● **Stated task**
Give back, unchanged, the line with "Write part 2", the line with "D(.44,.003,.02)], .0028, M_rubber, hp)", and every line between them, and no other line.

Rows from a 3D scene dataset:
───

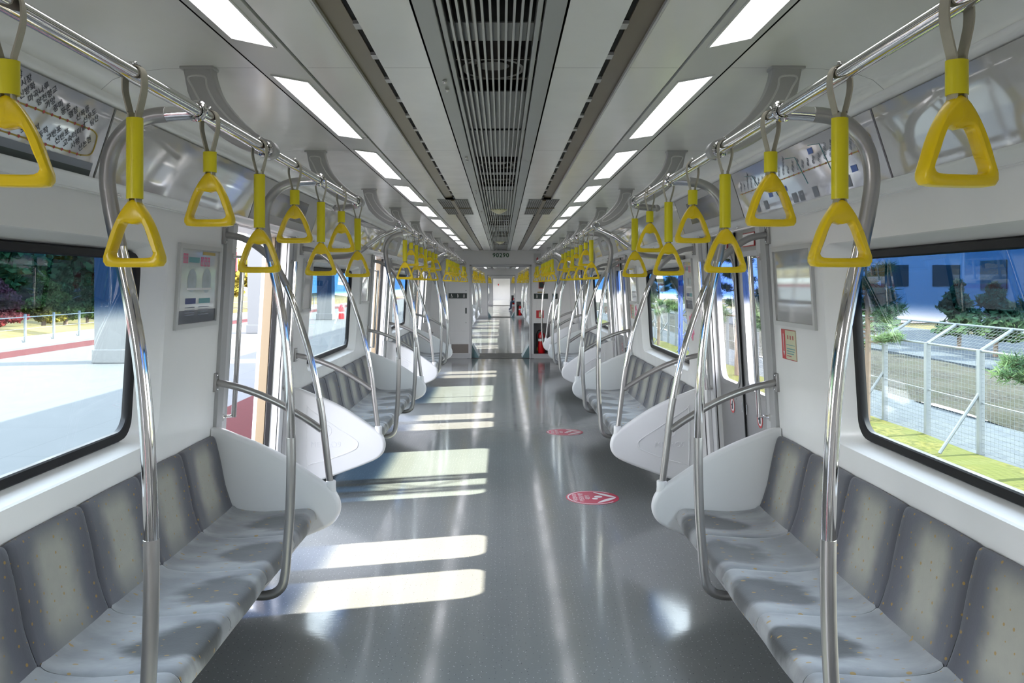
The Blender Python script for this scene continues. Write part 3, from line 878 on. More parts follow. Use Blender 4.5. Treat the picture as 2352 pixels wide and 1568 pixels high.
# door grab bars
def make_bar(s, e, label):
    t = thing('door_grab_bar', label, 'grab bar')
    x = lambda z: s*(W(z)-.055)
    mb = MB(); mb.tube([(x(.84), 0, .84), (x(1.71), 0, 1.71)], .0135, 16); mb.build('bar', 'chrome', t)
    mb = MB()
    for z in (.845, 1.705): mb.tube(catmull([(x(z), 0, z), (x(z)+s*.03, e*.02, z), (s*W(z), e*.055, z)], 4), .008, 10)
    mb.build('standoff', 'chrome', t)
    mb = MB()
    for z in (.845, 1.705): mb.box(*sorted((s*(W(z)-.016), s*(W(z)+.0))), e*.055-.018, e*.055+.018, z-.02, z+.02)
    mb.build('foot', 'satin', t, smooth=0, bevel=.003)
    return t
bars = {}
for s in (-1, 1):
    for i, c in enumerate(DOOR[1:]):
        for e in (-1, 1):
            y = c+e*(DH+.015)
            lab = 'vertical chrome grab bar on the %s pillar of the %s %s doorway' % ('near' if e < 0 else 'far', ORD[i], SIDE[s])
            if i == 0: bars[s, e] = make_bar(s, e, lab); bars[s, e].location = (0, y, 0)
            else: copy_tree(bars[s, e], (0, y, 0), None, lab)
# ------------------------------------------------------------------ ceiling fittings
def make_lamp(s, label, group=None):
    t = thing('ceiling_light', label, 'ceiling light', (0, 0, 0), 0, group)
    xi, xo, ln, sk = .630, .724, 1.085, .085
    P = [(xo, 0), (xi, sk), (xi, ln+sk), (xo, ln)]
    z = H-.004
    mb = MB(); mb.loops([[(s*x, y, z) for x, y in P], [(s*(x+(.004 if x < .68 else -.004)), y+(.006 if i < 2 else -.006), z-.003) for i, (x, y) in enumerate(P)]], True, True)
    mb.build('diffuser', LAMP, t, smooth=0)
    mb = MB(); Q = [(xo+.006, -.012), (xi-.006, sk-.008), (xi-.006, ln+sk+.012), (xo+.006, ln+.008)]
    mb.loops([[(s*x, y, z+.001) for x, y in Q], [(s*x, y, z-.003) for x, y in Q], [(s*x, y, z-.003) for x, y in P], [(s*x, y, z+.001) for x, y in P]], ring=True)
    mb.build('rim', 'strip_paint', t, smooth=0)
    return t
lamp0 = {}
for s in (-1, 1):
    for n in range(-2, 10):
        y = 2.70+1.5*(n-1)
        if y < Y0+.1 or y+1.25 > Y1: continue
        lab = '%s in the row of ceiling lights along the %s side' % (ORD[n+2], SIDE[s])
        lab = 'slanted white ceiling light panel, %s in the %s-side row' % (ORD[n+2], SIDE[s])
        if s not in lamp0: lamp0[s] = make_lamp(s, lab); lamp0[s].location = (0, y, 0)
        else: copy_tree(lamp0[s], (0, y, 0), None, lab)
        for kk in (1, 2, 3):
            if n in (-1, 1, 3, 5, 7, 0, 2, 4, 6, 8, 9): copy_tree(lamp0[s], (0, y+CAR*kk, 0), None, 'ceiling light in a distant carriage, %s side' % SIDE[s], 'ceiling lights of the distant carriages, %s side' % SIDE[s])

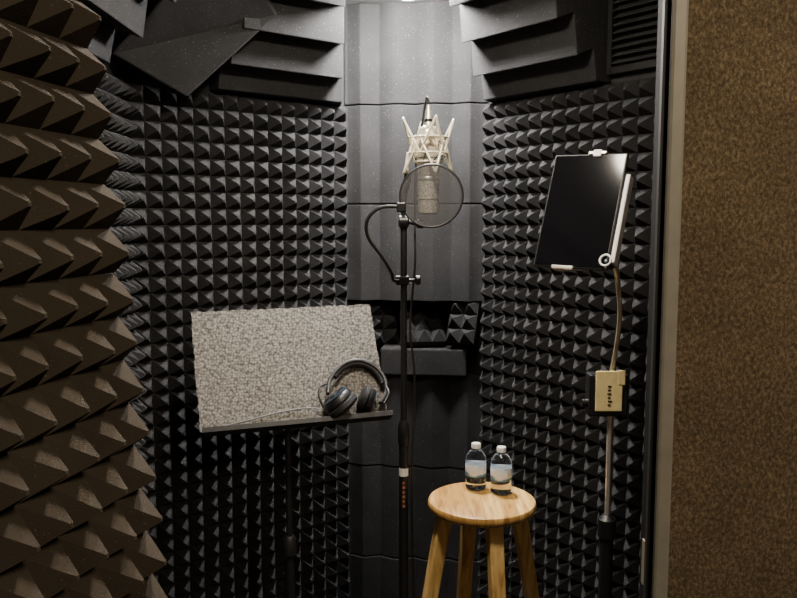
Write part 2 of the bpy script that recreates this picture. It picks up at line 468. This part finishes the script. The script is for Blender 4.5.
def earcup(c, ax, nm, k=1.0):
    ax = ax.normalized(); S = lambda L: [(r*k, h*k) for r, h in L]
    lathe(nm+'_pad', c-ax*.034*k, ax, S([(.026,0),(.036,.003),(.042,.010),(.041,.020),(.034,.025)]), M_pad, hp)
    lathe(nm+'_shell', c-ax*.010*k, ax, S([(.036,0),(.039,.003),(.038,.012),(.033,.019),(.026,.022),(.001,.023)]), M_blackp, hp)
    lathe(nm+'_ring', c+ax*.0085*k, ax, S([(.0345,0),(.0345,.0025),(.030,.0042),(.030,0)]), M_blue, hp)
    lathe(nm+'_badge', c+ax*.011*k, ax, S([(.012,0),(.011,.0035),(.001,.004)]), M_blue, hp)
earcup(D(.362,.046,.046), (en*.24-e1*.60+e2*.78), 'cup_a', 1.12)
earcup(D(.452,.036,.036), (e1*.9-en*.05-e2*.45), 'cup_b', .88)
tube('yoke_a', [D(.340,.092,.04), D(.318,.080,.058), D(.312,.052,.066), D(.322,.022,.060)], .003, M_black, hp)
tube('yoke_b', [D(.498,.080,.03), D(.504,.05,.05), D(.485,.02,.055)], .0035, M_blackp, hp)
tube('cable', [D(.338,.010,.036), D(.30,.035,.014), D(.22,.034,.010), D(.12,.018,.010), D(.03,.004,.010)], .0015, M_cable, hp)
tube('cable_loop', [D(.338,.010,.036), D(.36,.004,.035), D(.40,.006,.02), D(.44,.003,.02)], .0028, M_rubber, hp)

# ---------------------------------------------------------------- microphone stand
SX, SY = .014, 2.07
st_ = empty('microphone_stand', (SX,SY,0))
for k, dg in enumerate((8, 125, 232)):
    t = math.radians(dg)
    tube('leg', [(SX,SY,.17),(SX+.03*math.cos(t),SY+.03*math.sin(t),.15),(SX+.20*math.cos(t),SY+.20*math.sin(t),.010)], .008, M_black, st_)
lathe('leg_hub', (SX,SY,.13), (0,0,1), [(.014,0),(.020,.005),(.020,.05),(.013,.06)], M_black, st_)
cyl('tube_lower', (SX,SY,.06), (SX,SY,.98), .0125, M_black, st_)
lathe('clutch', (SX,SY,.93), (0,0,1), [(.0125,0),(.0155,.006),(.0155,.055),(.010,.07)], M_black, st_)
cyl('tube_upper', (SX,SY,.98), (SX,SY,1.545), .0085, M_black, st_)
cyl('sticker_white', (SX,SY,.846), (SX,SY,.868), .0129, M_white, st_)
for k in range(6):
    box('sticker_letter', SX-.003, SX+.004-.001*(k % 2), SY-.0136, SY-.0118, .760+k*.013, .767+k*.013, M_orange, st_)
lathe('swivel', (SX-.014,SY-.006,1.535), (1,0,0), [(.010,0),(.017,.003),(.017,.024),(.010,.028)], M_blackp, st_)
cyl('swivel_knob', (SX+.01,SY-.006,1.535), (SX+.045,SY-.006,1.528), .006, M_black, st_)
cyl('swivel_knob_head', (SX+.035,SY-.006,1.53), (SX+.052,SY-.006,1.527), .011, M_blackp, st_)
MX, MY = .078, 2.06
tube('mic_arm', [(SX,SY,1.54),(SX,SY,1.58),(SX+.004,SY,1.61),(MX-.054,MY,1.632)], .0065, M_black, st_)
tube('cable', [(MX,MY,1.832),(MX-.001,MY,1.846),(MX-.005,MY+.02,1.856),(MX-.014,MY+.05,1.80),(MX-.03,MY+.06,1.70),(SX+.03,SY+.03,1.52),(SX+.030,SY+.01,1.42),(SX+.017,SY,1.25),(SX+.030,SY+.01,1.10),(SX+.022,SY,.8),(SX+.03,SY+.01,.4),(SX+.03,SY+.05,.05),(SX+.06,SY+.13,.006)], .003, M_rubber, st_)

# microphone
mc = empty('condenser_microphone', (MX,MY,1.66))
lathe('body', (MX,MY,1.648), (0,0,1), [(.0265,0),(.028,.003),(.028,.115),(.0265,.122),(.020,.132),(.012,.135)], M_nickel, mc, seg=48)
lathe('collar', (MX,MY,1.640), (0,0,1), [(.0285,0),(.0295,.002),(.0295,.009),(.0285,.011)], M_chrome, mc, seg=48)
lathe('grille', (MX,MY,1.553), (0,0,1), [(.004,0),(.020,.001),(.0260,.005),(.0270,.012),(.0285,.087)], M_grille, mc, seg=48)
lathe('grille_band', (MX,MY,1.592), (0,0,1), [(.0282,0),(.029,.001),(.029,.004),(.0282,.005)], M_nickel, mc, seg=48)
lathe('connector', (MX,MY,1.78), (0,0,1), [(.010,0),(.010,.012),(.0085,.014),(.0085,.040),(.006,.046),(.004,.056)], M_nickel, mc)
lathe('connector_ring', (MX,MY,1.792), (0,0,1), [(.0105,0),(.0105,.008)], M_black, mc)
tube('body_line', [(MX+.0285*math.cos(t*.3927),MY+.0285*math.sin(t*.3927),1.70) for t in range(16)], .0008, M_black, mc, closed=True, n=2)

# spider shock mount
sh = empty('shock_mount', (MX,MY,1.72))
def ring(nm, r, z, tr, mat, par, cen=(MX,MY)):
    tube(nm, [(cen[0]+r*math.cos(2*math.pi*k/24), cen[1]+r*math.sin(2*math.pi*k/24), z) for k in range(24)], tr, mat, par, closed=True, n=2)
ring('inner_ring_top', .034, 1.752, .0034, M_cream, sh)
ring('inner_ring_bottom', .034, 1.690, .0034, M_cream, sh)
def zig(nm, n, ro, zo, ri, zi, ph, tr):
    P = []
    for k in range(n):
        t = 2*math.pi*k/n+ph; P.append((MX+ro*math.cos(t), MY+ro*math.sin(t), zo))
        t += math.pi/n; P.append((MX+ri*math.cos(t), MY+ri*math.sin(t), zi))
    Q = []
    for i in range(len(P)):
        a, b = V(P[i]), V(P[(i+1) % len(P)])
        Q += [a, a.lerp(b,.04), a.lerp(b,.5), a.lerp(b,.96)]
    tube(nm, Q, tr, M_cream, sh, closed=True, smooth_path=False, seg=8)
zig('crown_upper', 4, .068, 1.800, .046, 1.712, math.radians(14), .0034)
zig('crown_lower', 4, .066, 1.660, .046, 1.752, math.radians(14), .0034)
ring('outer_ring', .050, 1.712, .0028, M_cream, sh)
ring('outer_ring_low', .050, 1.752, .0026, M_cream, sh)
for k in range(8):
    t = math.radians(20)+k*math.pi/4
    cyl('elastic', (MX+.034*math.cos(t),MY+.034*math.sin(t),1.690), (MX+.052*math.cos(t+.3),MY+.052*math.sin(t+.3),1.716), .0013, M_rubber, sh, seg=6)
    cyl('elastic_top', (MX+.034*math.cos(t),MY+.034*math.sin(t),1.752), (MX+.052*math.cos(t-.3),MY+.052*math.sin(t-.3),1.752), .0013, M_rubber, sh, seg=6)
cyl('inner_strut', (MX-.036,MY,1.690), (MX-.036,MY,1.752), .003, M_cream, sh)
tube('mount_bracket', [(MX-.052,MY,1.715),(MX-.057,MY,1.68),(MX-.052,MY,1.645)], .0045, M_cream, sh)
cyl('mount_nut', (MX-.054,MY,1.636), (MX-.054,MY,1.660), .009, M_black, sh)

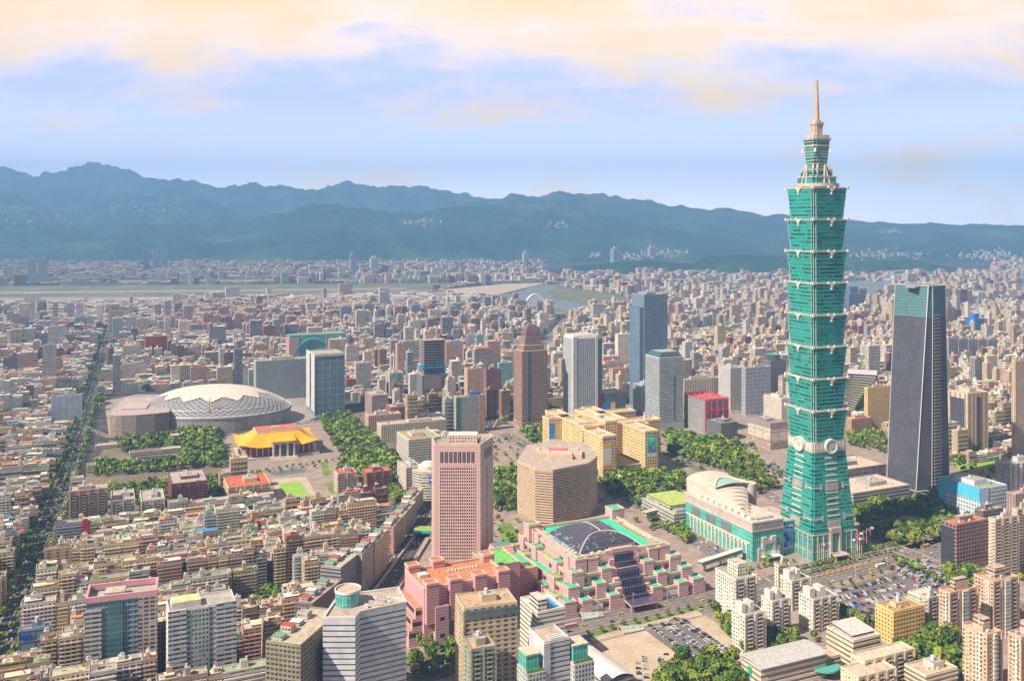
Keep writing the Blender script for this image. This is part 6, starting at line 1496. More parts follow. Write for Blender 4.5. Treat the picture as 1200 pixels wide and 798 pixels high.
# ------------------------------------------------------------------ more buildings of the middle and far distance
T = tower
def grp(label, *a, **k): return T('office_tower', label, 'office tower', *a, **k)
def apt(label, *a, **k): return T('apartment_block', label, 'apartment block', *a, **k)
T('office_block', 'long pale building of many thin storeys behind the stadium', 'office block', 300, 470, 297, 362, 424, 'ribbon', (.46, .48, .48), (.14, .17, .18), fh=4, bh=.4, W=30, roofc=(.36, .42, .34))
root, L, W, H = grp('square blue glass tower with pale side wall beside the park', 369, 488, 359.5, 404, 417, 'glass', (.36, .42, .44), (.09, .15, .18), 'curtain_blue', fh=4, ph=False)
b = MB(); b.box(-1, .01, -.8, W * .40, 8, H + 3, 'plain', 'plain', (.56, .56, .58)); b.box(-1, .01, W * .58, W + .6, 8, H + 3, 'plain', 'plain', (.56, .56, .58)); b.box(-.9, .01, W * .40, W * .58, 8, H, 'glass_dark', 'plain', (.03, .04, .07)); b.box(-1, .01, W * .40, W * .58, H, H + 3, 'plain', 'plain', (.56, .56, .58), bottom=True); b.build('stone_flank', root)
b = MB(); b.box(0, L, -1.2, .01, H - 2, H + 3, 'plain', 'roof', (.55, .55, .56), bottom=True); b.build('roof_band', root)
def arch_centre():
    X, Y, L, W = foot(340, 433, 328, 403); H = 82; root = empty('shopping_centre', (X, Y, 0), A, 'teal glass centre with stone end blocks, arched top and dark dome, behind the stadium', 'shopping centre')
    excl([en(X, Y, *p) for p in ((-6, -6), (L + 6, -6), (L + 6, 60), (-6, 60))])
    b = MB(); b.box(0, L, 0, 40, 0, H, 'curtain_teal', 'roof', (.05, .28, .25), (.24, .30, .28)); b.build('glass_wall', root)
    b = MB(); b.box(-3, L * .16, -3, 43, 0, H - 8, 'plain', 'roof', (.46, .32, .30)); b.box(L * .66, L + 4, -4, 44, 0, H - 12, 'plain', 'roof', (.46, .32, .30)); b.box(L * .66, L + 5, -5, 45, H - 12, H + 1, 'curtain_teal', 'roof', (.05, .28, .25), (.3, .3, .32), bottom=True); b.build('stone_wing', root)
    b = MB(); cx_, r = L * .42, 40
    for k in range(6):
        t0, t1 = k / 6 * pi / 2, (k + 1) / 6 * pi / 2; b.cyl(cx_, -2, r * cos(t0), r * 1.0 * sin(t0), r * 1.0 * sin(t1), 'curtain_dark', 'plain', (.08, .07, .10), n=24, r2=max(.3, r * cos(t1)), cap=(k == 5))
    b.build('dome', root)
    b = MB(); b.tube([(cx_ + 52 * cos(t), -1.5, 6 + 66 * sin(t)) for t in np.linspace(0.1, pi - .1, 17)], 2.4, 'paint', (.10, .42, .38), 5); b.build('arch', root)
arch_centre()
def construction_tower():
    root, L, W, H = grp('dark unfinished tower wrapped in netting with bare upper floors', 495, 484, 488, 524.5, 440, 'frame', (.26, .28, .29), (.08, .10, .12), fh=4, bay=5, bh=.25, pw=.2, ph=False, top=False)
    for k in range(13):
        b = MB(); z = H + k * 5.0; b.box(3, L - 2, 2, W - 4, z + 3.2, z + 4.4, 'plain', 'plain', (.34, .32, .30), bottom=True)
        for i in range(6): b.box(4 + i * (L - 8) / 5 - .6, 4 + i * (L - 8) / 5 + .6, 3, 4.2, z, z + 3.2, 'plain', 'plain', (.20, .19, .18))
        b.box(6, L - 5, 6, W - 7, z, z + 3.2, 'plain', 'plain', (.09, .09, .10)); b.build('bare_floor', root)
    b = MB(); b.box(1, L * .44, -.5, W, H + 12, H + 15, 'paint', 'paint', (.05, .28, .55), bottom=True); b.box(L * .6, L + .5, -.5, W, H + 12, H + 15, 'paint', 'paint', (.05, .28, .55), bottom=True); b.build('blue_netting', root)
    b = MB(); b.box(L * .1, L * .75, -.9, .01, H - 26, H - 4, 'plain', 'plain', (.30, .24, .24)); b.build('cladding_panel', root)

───

● **Right answer**
Write part 2 of the bpy script that recreates this picture. It picks up at line 468. This part finishes the script. The script is for Blender 4.5.
def earcup(c, ax, nm, k=1.0):
    ax = ax.normalized(); S = lambda L: [(r*k, h*k) for r, h in L]
    lathe(nm+'_pad', c-ax*.034*k, ax, S([(.026,0),(.036,.003),(.042,.010),(.041,.020),(.034,.025)]), M_pad, hp)
    lathe(nm+'_shell', c-ax*.010*k, ax, S([(.036,0),(.039,.003),(.038,.012),(.033,.019),(.026,.022),(.001,.023)]), M_blackp, hp)
    lathe(nm+'_ring', c+ax*.0085*k, ax, S([(.0345,0),(.0345,.0025),(.030,.0042),(.030,0)]), M_blue, hp)
    lathe(nm+'_badge', c+ax*.011*k, ax, S([(.012,0),(.011,.0035),(.001,.004)]), M_blue, hp)
earcup(D(.362,.046,.046), (en*.24-e1*.60+e2*.78), 'cup_a', 1.12)
earcup(D(.452,.036,.036), (e1*.9-en*.05-e2*.45), 'cup_b', .88)
tube('yoke_a', [D(.340,.092,.04), D(.318,.080,.058), D(.312,.052,.066), D(.322,.022,.060)], .003, M_black, hp)
tube('yoke_b', [D(.498,.080,.03), D(.504,.05,.05), D(.485,.02,.055)], .0035, M_blackp, hp)
tube('cable', [D(.338,.010,.036), D(.30,.035,.014), D(.22,.034,.010), D(.12,.018,.010), D(.03,.004,.010)], .0015, M_cable, hp)
tube('cable_loop', [D(.338,.010,.036), D(.36,.004,.035), D(.40,.006,.02), D(.44,.003,.02)], .0028, M_rubber, hp)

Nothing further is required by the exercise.